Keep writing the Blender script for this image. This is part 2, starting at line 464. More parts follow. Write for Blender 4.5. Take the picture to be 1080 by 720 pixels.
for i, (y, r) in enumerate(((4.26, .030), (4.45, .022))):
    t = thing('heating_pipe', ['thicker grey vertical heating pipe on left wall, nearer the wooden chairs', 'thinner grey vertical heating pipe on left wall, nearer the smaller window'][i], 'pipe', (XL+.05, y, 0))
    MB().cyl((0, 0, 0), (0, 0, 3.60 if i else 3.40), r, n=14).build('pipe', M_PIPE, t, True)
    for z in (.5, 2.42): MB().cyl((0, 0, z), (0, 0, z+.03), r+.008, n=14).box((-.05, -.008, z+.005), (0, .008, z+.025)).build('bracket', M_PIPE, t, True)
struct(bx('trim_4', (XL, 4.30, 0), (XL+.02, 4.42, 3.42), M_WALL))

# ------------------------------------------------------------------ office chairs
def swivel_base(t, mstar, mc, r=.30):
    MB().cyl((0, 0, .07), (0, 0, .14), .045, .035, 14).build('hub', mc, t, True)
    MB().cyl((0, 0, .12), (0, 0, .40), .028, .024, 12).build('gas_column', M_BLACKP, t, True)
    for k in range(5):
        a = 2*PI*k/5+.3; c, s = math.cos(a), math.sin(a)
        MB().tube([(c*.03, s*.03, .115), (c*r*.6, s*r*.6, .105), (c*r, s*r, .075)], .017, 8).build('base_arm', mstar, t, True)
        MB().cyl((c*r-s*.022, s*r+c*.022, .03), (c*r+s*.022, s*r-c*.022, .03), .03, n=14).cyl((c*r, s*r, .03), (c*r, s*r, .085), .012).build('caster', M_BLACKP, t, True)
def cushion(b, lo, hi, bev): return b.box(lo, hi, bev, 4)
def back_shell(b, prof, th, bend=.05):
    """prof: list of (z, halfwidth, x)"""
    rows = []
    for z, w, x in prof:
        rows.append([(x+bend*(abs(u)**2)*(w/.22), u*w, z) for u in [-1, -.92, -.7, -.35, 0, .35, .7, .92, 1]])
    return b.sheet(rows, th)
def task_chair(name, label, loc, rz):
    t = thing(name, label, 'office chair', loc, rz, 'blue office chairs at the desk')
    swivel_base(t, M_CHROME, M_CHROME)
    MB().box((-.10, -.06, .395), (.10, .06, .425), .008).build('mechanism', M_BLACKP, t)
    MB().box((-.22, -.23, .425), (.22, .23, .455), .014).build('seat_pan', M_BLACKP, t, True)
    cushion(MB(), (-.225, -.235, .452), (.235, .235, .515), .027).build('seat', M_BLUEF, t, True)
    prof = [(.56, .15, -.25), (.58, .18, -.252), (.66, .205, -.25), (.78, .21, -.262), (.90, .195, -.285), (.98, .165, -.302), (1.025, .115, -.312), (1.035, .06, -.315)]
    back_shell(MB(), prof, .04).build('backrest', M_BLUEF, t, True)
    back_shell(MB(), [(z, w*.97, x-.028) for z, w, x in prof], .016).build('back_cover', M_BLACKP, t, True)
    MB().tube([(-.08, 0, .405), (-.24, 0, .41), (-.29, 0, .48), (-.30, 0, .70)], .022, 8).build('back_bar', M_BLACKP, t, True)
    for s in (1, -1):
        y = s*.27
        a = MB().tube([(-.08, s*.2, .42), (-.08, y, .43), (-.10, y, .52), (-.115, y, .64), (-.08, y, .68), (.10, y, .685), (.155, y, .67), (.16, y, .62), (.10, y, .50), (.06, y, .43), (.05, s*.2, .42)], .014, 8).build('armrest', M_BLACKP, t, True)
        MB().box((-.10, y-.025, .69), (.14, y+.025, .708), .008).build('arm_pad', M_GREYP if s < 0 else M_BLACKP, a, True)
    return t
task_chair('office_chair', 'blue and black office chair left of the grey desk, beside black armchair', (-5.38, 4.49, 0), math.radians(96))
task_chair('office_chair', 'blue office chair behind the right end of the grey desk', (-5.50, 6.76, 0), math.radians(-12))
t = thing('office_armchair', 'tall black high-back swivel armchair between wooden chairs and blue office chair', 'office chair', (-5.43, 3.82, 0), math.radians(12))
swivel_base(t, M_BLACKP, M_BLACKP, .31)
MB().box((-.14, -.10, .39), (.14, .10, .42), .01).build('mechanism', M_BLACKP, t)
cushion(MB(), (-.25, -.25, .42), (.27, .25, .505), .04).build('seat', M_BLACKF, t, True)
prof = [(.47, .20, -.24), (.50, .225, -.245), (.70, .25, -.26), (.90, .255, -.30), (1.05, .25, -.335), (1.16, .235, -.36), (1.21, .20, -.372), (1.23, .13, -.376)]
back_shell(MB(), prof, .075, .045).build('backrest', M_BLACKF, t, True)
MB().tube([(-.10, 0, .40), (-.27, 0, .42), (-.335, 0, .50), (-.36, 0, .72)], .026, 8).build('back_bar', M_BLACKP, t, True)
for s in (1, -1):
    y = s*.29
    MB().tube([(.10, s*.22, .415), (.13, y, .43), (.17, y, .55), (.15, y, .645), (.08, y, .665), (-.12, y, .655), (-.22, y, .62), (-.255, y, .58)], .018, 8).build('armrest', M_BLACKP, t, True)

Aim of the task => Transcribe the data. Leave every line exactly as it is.

Result of this task =>
Keep writing the Blender script for this image. This is part 2, starting at line 464. More parts follow. Write for Blender 4.5. Take the picture to be 1080 by 720 pixels.
for i, (y, r) in enumerate(((4.26, .030), (4.45, .022))):
    t = thing('heating_pipe', ['thicker grey vertical heating pipe on left wall, nearer the wooden chairs', 'thinner grey vertical heating pipe on left wall, nearer the smaller window'][i], 'pipe', (XL+.05, y, 0))
    MB().cyl((0, 0, 0), (0, 0, 3.60 if i else 3.40), r, n=14).build('pipe', M_PIPE, t, True)
    for z in (.5, 2.42): MB().cyl((0, 0, z), (0, 0, z+.03), r+.008, n=14).box((-.05, -.008, z+.005), (0, .008, z+.025)).build('bracket', M_PIPE, t, True)
struct(bx('trim_4', (XL, 4.30, 0), (XL+.02, 4.42, 3.42), M_WALL))

# ------------------------------------------------------------------ office chairs
def swivel_base(t, mstar, mc, r=.30):
    MB().cyl((0, 0, .07), (0, 0, .14), .045, .035, 14).build('hub', mc, t, True)
    MB().cyl((0, 0, .12), (0, 0, .40), .028, .024, 12).build('gas_column', M_BLACKP, t, True)
    for k in range(5):
        a = 2*PI*k/5+.3; c, s = math.cos(a), math.sin(a)
        MB().tube([(c*.03, s*.03, .115), (c*r*.6, s*r*.6, .105), (c*r, s*r, .075)], .017, 8).build('base_arm', mstar, t, True)
        MB().cyl((c*r-s*.022, s*r+c*.022, .03), (c*r+s*.022, s*r-c*.022, .03), .03, n=14).cyl((c*r, s*r, .03), (c*r, s*r, .085), .012).build('caster', M_BLACKP, t, True)
def cushion(b, lo, hi, bev): return b.box(lo, hi, bev, 4)
def back_shell(b, prof, th, bend=.05):
    """prof: list of (z, halfwidth, x)"""
    rows = []
    for z, w, x in prof:
        rows.append([(x+bend*(abs(u)**2)*(w/.22), u*w, z) for u in [-1, -.92, -.7, -.35, 0, .35, .7, .92, 1]])
    return b.sheet(rows, th)
def task_chair(name, label, loc, rz):
    t = thing(name, label, 'office chair', loc, rz, 'blue office chairs at the desk')
    swivel_base(t, M_CHROME, M_CHROME)
    MB().box((-.10, -.06, .395), (.10, .06, .425), .008).build('mechanism', M_BLACKP, t)
    MB().box((-.22, -.23, .425), (.22, .23, .455), .014).build('seat_pan', M_BLACKP, t, True)
    cushion(MB(), (-.225, -.235, .452), (.235, .235, .515), .027).build('seat', M_BLUEF, t, True)
    prof = [(.56, .15, -.25), (.58, .18, -.252), (.66, .205, -.25), (.78, .21, -.262), (.90, .195, -.285), (.98, .165, -.302), (1.025, .115, -.312), (1.035, .06, -.315)]
    back_shell(MB(), prof, .04).build('backrest', M_BLUEF, t, True)
    back_shell(MB(), [(z, w*.97, x-.028) for z, w, x in prof], .016).build('back_cover', M_BLACKP, t, True)
    MB().tube([(-.08, 0, .405), (-.24, 0, .41), (-.29, 0, .48), (-.30, 0, .70)], .022, 8).build('back_bar', M_BLACKP, t, True)
    for s in (1, -1):
        y = s*.27
        a = MB().tube([(-.08, s*.2, .42), (-.08, y, .43), (-.10, y, .52), (-.115, y, .64), (-.08, y, .68), (.10, y, .685), (.155, y, .67), (.16, y, .62), (.10, y, .50), (.06, y, .43), (.05, s*.2, .42)], .014, 8).build('armrest', M_BLACKP, t, True)
        MB().box((-.10, y-.025, .69), (.14, y+.025, .708), .008).build('arm_pad', M_GREYP if s < 0 else M_BLACKP, a, True)
    return t
task_chair('office_chair', 'blue and black office chair left of the grey desk, beside black armchair', (-5.38, 4.49, 0), math.radians(96))
task_chair('office_chair', 'blue office chair behind the right end of the grey desk', (-5.50, 6.76, 0), math.radians(-12))
t = thing('office_armchair', 'tall black high-back swivel armchair between wooden chairs and blue office chair', 'office chair', (-5.43, 3.82, 0), math.radians(12))
swivel_base(t, M_BLACKP, M_BLACKP, .31)
MB().box((-.14, -.10, .39), (.14, .10, .42), .01).build('mechanism', M_BLACKP, t)
cushion(MB(), (-.25, -.25, .42), (.27, .25, .505), .04).build('seat', M_BLACKF, t, True)
prof = [(.47, .20, -.24), (.50, .225, -.245), (.70, .25, -.26), (.90, .255, -.30), (1.05, .25, -.335), (1.16, .235, -.36), (1.21, .20, -.372), (1.23, .13, -.376)]
back_shell(MB(), prof, .075, .045).build('backrest', M_BLACKF, t, True)
MB().tube([(-.10, 0, .40), (-.27, 0, .42), (-.335, 0, .50), (-.36, 0, .72)], .026, 8).build('back_bar', M_BLACKP, t, True)
for s in (1, -1):
    y = s*.29
    MB().tube([(.10, s*.22, .415), (.13, y, .43), (.17, y, .55), (.15, y, .645), (.08, y, .665), (-.12, y, .655), (-.22, y, .62), (-.255, y, .58)], .018, 8).build('armrest', M_BLACKP, t, True)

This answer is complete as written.